McConnell’s real howler, of course, had to do with Obamacare. As you may know by now, he said yes, sure, keep Kynect, the state’s roaringly successful health-insurance exchange set up under the health-care law. After all, it’s “just a website.”
This was the moment when I was wondering how Grimes’s head could possibly stay in one piece. As McConnell well knows, Kynect is not just a website. It’s a state health-care program that citizens happen to be able to access through a website. Kentuckians go on to the Kynect website to see what types of insurance coverage are available to them under the Kynect program, which exists solely because of Obamacare. So if you repeal Obamacare “root and branch,” which is still McConnell’s position, you can leave the Kynect website up, but those coverage options people find via the site will no longer exist. Saying keep the website but kill the program is like saying that someone can keep that nice-looking home page that says “Google,” but it just won’t perform searches anymore.

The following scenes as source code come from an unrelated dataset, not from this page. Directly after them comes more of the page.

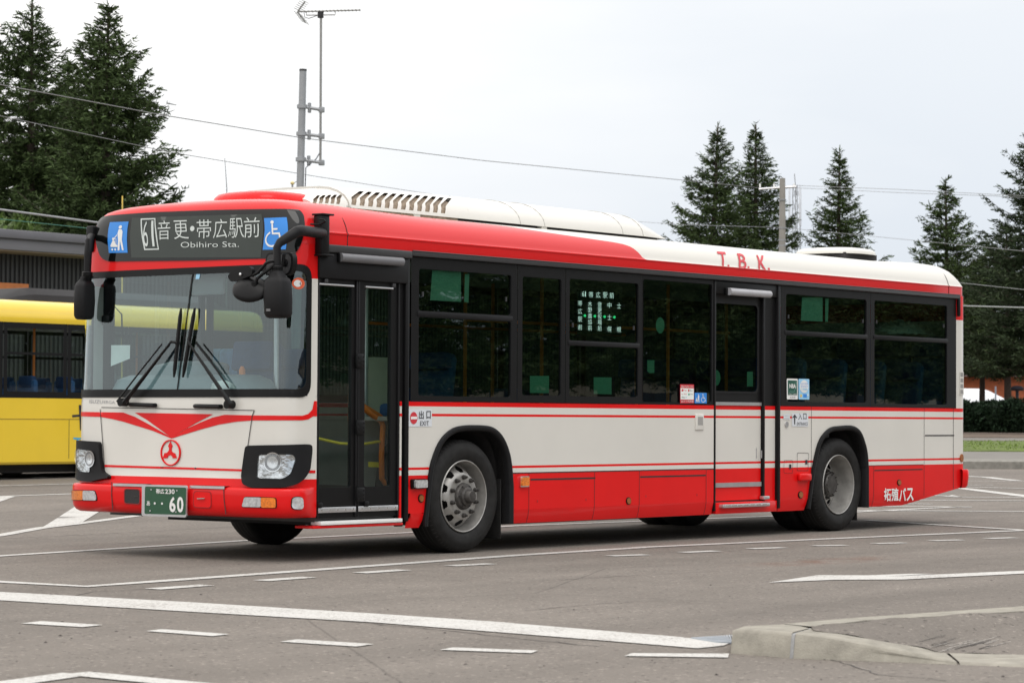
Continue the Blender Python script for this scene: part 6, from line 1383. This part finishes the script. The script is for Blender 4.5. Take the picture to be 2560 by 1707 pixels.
cw.box((bx0, BY+.95, bz), (bx1, BY+9, zr_b), CLAD); attach(cw.build('wall', angle=20), bld)
fs_ = MB(); fs_.box((bx0-.6, BY-.05, zr_m), (bx1+.6, BY+9.6, zr_t), FASC, .02); fs_.box((bx0-.5, BY+.05, zr_b), (bx1+.5, BY+9.5, zr_m-.002), mat('lower_roof_fascia', (.175, .175, .19), .5, noise=.05, nscale=2), .01); fs_.box((bx0-.4, BY+.1, zr_b-.03), (bx1+.4, BY+1, zr_b-.004), mat('tan_soffit', (.28, .22, .14), .7, noise=.05)); attach(fs_.build('roof'), bld)
ob = MB(); a = on(1, BY+.85, 0, 714); ob.box((a[0]-2, BY+.7, a[2]-.1), (a[0]+.7, BY+.84, a[2]+.06), mat('orange_band', (.6, .2, .06), .6, noise=.1)); attach(ob.build('sign_band'), bld)
part_k = MB(); part_k.box((bx0-3, BY-4.5, bz-.1), (bx1, BY+.9, bz+.14), FK, .02); tag(part_k.build('pavement'), kind='structure')
# steel pole with a television aerial
POLE = mat('galvanised_pole', (.33, .345, .36), .5, metal=.3, noise=.08, nscale=3)
pd = 58.0; pb = base_at(738, pd); tpp = lambda u, v: np.array(D(u, v, pd))
pole = thing('steel_pole', pb, 'thick grey steel pole with three clamp brackets rising behind the roof unit', 'pole')
q = MB(); pt_top = tpp(757.5, 178); pt_bot = np.array((pb[0], pb[1], pb[2])); t0 = tpp(750, 487); bot = pt_top+(t0-pt_top)*((pt_top[2]-pb[2])/(pt_top[2]-t0[2]))
q.tube([tuple(bot), tuple(pt_top)], [.090, .078], POLE, 20); attach(q.build('shaft'), pole)
q = MB(); q.tube([tuple(pt_top), tuple(pt_top+np.array((0, 0, .04)))], [.084, .082], RAIL, 20); attach(q.build('cap'), pole)
for va, vb in ((267, 275), (335, 341), (399, 407)):
    c = pt_top+(t0-pt_top)*((va-178)/(487-178)); e = tpp(804, vb); q = MB(); q.tube([tuple(c+np.array((0, 0, -.04))), tuple(c+np.array((0, 0, .04)))], .115, POLE, 20); q.tube([tuple(c), tuple(e)], .035, POLE, 8)
    m_ = c*.62+e*.38; q.box(tuple(m_-np.array((.03, .03, .11))), tuple(m_+np.array((.03, .03, .11))), POLE, .01); q.box(tuple(e-np.array((.05, .05, .06))), tuple(e+np.array((.05, .05, .06))), POLE, .01); attach(q.build('bracket'), pole)
q = MB(); q.tube([tuple(t0+np.array((.05, -.09, -.3))), tuple(tpp(752, 420)+np.array((.03, -.12, 0))), tuple(tpp(790, 398)), tuple(tpp(801, 380))], .012, INK, 5); attach(q.build('cable'), pole)
AERM = mat('aerial_metal', (.30, .30, .29), .45, metal=.4, noise=.1)
an = thing('television_aerial', tuple(tpp(804, 410)), 'thin television aerial on a slim mast clamped to the steel pole', 'aerial')
q = MB(); q.tube([tuple(tpp(801, 410)), tuple(tpp(802.5, 34))], .027, AERM, 8); attach(q.build('mast'), an)
q = MB(); b0, b1 = tpp(744, 30), tpp(901, 26); q.tube([tuple(b0), tuple(b1)], .016, AERM, 6)
for k in range(17):
    c = b0+(b1-b0)*(.06+.93*k/16); h_ = FWD*.13; q.tube([tuple(c-h_), tuple(c+h_)], .012, AERM, 5)
q.tube([tuple(tpp(766, 31)), tuple(tpp(766, 39)), tuple(tpp(838, 38)), tuple(tpp(838, 30))], .012, AERM, 5); q.box(tuple(tpp(801.5, 38)-np.array((.05, .05, .07))), tuple(tpp(801.5, 38)+np.array((.05, .05, .07))), RAIL, .01)
q.tube([tuple(tpp(760, 32)), tuple(tpp(762, 44)), tuple(tpp(772, 47)), tuple(tpp(798, 38))], .008, INK, 5); attach(q.build('boom'), an)
q = MB()
for e_ in ((763, 4), (764, 57)):
    e1 = tpp(*e_); q.tube([tuple(b0), tuple(e1)], .018, AERM, 6)
    for k in range(6): c = b0+(e1-b0)*(k+1)/6; q.tube([tuple(c-RGT*.09-FWD*.2+UPV*.02), tuple(c+RGT*.06+FWD*.2-UPV*.02)], .007, AERM, 4)
attach(q.build('reflector'), an)
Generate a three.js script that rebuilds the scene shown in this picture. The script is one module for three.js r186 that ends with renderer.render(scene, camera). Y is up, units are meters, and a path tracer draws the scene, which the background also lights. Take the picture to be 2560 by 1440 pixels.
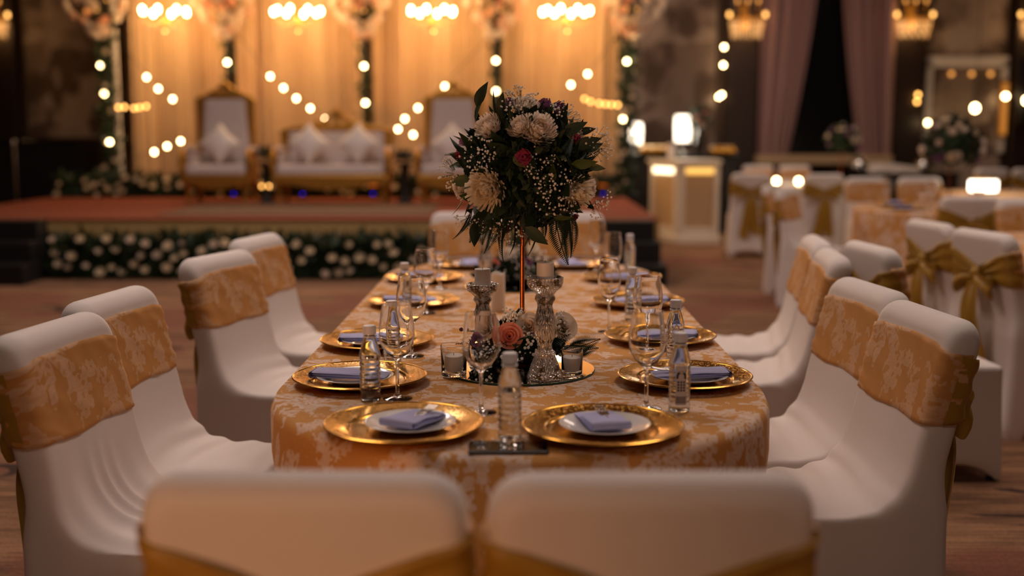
import * as THREE from 'three';
import { RoundedBoxGeometry } from 'three/addons/geometries/RoundedBoxGeometry.js';
import { mergeGeometries } from 'three/addons/utils/BufferGeometryUtils.js';
import { RectAreaLightUniformsLib } from 'three/addons/lights/RectAreaLightUniformsLib.js';

// ------------------------------------------------------------------ camera, exposure, lights
const scene = new THREE.Scene();
scene.background = new THREE.Color(0x000000);
const camera = new THREE.PerspectiveCamera(28.93, 16 / 9, 0.05, 60);
camera.position.set(0, 1.37, 0);
camera.rotation.order = 'YXZ';
camera.rotation.set(-Math.atan(387 / 2790), Math.atan(20 / 2790), 0);
camera.focus = 2.86;
camera.userData.fStop = 1.3;
const renderer = new THREE.WebGLRenderer({ antialias: true });
renderer.toneMapping = THREE.LinearToneMapping;
renderer.toneMappingExposure = 1.0;
renderer.shadowMap.enabled = true;
RectAreaLightUniformsLib.init();

const WARM = [1, 0.84, 0.8];            // dimmed ceiling panels
const CEILING = 4.6;
const PANELS = [                       // x, z, size, radiance
  [-1.9, -4.4, 1.5, 6.7], [1.9, -4.6, 1.5, 6.2], [4.6, -8.0, 1.4, 5.0], [3.2, -13.4, 1.4, 7.0], [-2.2, -9.6, 1.6, 10.5], [0.2, 1.6, 1.4, 3.0],
];
const CHANDELIER_LIGHT = 5.0, SCONCE_LIGHT = 0.5, ORANGE = [1, 0.44, 0.19];
const UPLIGHTERS = [[-2.3, 2.0, 17], [1.9, 3.2, 4]];   // orange wall uplighters behind the camera: x, z, candela

// ------------------------------------------------------------------ helpers
const TAU = Math.PI * 2, V = (x, y, z) => new THREE.Vector3(x, y, z);
const rng = (s) => () => { s = (s + 0x6d2b79f5) | 0; let t = Math.imul(s ^ (s >>> 15), 1 | s); t = (t + Math.imul(t ^ (t >>> 7), 61 | t)) ^ t; return ((t ^ (t >>> 14)) >>> 0) / 4294967296; };
const rnd = rng(7), rr = (a, b) => a + (b - a) * rnd();
const lerp = (a, b, t) => a + (b - a) * t, clamp = (x, a = 0, b = 1) => Math.min(b, Math.max(a, x));
const smooth = (a, b, x) => { const t = clamp((x - a) / (b - a)); return t * t * (3 - 2 * t); };
const names = new Map();
function numbered(n) { const k = names.get(n) ?? 0; names.set(n, k + 1); return k ? n + '_' + String(k).padStart(3, '0') : n; }
function tag(o, label, category, group, kind) {
  o.userData = {};
  if (label) o.userData.label = label;
  if (category) o.userData.category = category;
  if (group) o.userData.group = group;
  if (kind) o.userData.kind = kind;
  return o;
}
function thing(name, label, category, pos = [0, 0, 0], turn = 0, group) {
  const o = new THREE.Group(); o.name = numbered(name); o.position.set(...pos); o.rotation.y = turn;
  scene.add(o); return tag(o, label, category, group);
}
function part(name, geo, mat, parent, label) {
  const m = new THREE.Mesh(geo, mat); m.name = parent === scene ? numbered(name) : name;
  m.castShadow = m.receiveShadow = true; parent.add(m);
  if (label) m.userData.label = label;
  return m;
}
function single(name, geo, mat, label, category, pos = [0, 0, 0], turn = 0, group) {
  const m = part(name, geo, mat, scene); m.position.set(...pos); m.rotation.y = turn; return tag(m, label, category, group);
}
function struct(name, geo, mat, parent = scene) {
  const m = part(name, geo, mat, parent);
  if (parent === scene) m.userData = { kind: 'structure' };
  return m;
}
function structGroup(name) { const o = new THREE.Group(); o.name = name; o.userData = { kind: 'structure' }; scene.add(o); return o; }
function copy(o, pos, turn, label, group) {
  const c = o.clone(); c.name = numbered(o.name.replace(/_\d{3}$/, '')); scene.add(c); c.position.set(...pos); c.rotation.set(0, turn, 0);
  c.userData = { ...o.userData, label }; if (group) c.userData.group = group;
  return c;
}
const M4 = (p = [0, 0, 0], r = [0, 0, 0], s = 1) => new THREE.Matrix4().compose(V(...p), new THREE.Quaternion().setFromEuler(new THREE.Euler(...r)), Array.isArray(s) ? V(...s) : V(s, s, s));
const moved = (g, p, r, s) => g.clone().applyMatrix4(M4(p, r, s));
function join(list) {                                   // one part from several pieces
  const l = list.map((g) => { const c = g.index ? g.toNonIndexed() : g; for (const k of Object.keys(c.attributes)) if (!['position', 'normal', 'uv'].includes(k)) c.deleteAttribute(k); return c; });
  return mergeGeometries(l);
}
const box = (w, h, d, p = [0, 0, 0], r = 0.004) => new RoundedBoxGeometry(w, h, d, 2, Math.min(r, w / 2.01, h / 2.01, d / 2.01)).translate(...p);
const lathe = (pts, n = 40) => new THREE.LatheGeometry(pts.map(([x, y]) => new THREE.Vector2(Math.max(x, 0), y)), n);
const tube = (pts, r, n = 16, m = 8) => new THREE.TubeGeometry(new THREE.CatmullRomCurve3(pts.map((p) => V(...p))), n, r, m);
const cyl = (r0, r1, h, p = [0, 0, 0], n = 20) => new THREE.CylinderGeometry(r1, r0, h, n).translate(p[0], p[1] + h / 2, p[2]);
const ball = (r, p = [0, 0, 0], s = [1, 1, 1], w = 16, h = 12) => new THREE.SphereGeometry(r, w, h).scale(...s).translate(...p);
function grid(nu, nv, f, uvf) {                         // f(u, v) -> [x, y, z]; u, v in 0..1
  const p = [], uv = [], ix = [];
  for (let j = 0; j <= nv; j++) for (let i = 0; i <= nu; i++) { const u = i / nu, v = j / nv; p.push(...f(u, v)); uv.push(...(uvf ? uvf(u, v) : [u, v])); }
  for (let j = 0; j < nv; j++) for (let i = 0; i < nu; i++) { const a = j * (nu + 1) + i, b = a + 1, c = a + nu + 1, d = c + 1; ix.push(a, b, d, a, d, c); }
  const g = new THREE.BufferGeometry();
  g.setAttribute('position', new THREE.Float32BufferAttribute(p, 3)); g.setAttribute('uv', new THREE.Float32BufferAttribute(uv, 2)); g.setIndex(ix); g.computeVertexNormals();
  return g;
}
function extrude(pts, depth, bevel = 0.006, curveSegments = 6) {   // pts: [x, y] outline, centred on z = 0
  const s = pts instanceof THREE.Shape ? pts : new THREE.Shape(pts.map(([x, y]) => new THREE.Vector2(x, y)));
  return new THREE.ExtrudeGeometry(s, { depth: depth - 2 * bevel, bevelEnabled: bevel > 0, bevelThickness: bevel, bevelSize: bevel, bevelOffset: -bevel, bevelSegments: 2, curveSegments }).translate(0, 0, -(depth - 2 * bevel) / 2);
}
const planar = (g, k = 1) => {                          // uv in metres, by the way each face points
  const p = g.attributes.position, n = g.attributes.normal, uv = [];
  for (let i = 0; i < p.count; i++) { const a = [n.getX(i), n.getY(i), n.getZ(i)].map(Math.abs), m = a.indexOf(Math.max(...a)); uv.push(...(m === 1 ? [p.getX(i) * k, p.getZ(i) * k] : m === 0 ? [p.getZ(i) * k, p.getY(i) * k] : [p.getX(i) * k, p.getY(i) * k])); }
  return g.setAttribute('uv', new THREE.Float32BufferAttribute(uv, 2));
};

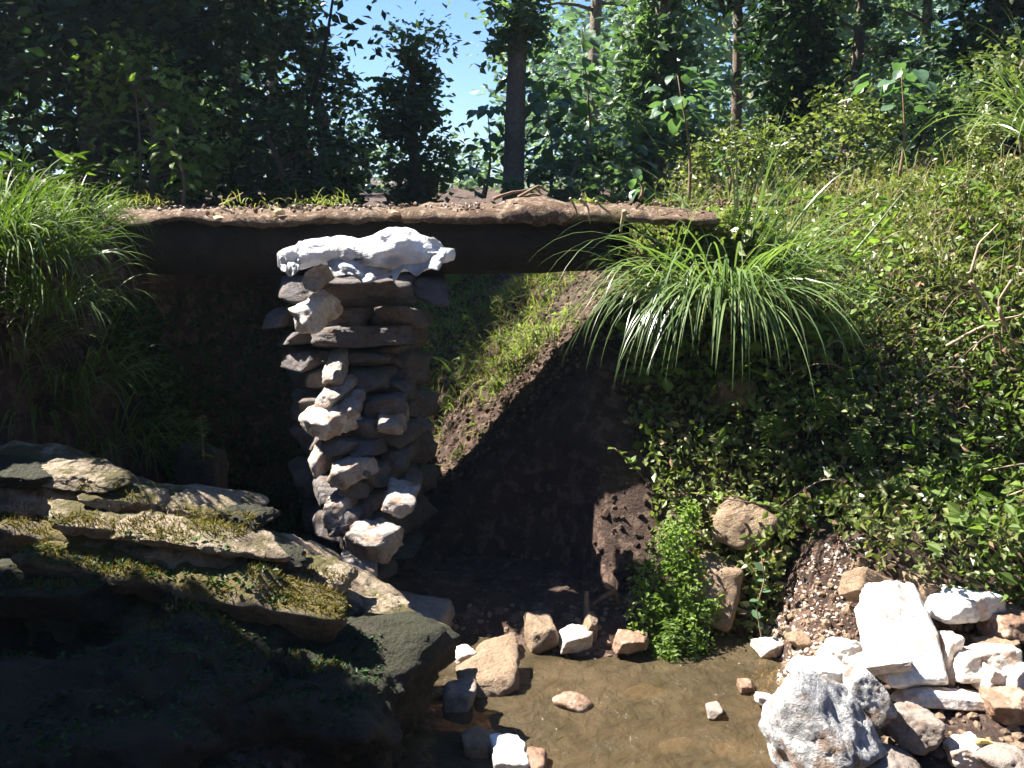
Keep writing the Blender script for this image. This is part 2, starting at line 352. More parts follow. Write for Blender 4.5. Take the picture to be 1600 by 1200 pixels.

It’s amazing, the audacity of it. If what Grimes did on the Obama-vote question is “disqualifying,” as Chuck Todd put it, then what is an incumbent senator telling a whopper like this? Given that half a million Kentuckians have signed up for insurance through Kynect, isn’t this just a little more important? What’s worse is that he knows he can get away with saying something like that because he is well aware that the explanation of why he’s lying is a little complicated for the average voter to take in. The media just aren’t set up to correct the record very well on things like this. I read a handful of write-ups of the debate from within Kentucky yesterday, and none among the few I read actually burrowed into an explanation of McConnell’s lie. It just gets summarized as a “testy exchange” or some such.
There was one event during this campaign season when McConnell did tell his audience the truth. But that didn’t happen in Kentucky in front of voters. It happened over the summer in California, at the St. Regis Monarch Bay Resort, where rooms run upwards of $500 a night, at a gathering put together by the Koch brothers. McConnell has been saying on the trail that if he wins and the GOP takes the Senate, he’ll open up the amendment process, implying that he’d permit votes on issues Democrats wanted to push—notably, of course, raising the minimum wage.
But behind closed doors at the Koch event, McConnell said the opposite, promising the 1 percenters that, should they win, his Republicans are “not going to be debating all these gosh darn proposals. That’s all we do in the Senate is vote on things like raising the minimum wage [inaudible]—cost the country 500,000 new jobs; extending unemployment—that’s a great message for retirees; uh, the student-loan package the other day, that’s just going to make things worse, uh.”
That was—speaking of comparisons to Mitt Romney—McConnell’s 47 percent moment. The sentiment is not as clearly put, so it wasn’t as usable for the opposition. But that was the probable (let’s face it) future majority leader saying to his real base: Don’t worry, boys, I got you covered.
That is how he will operate if he becomes majority leader. An inspiring campaign, all right.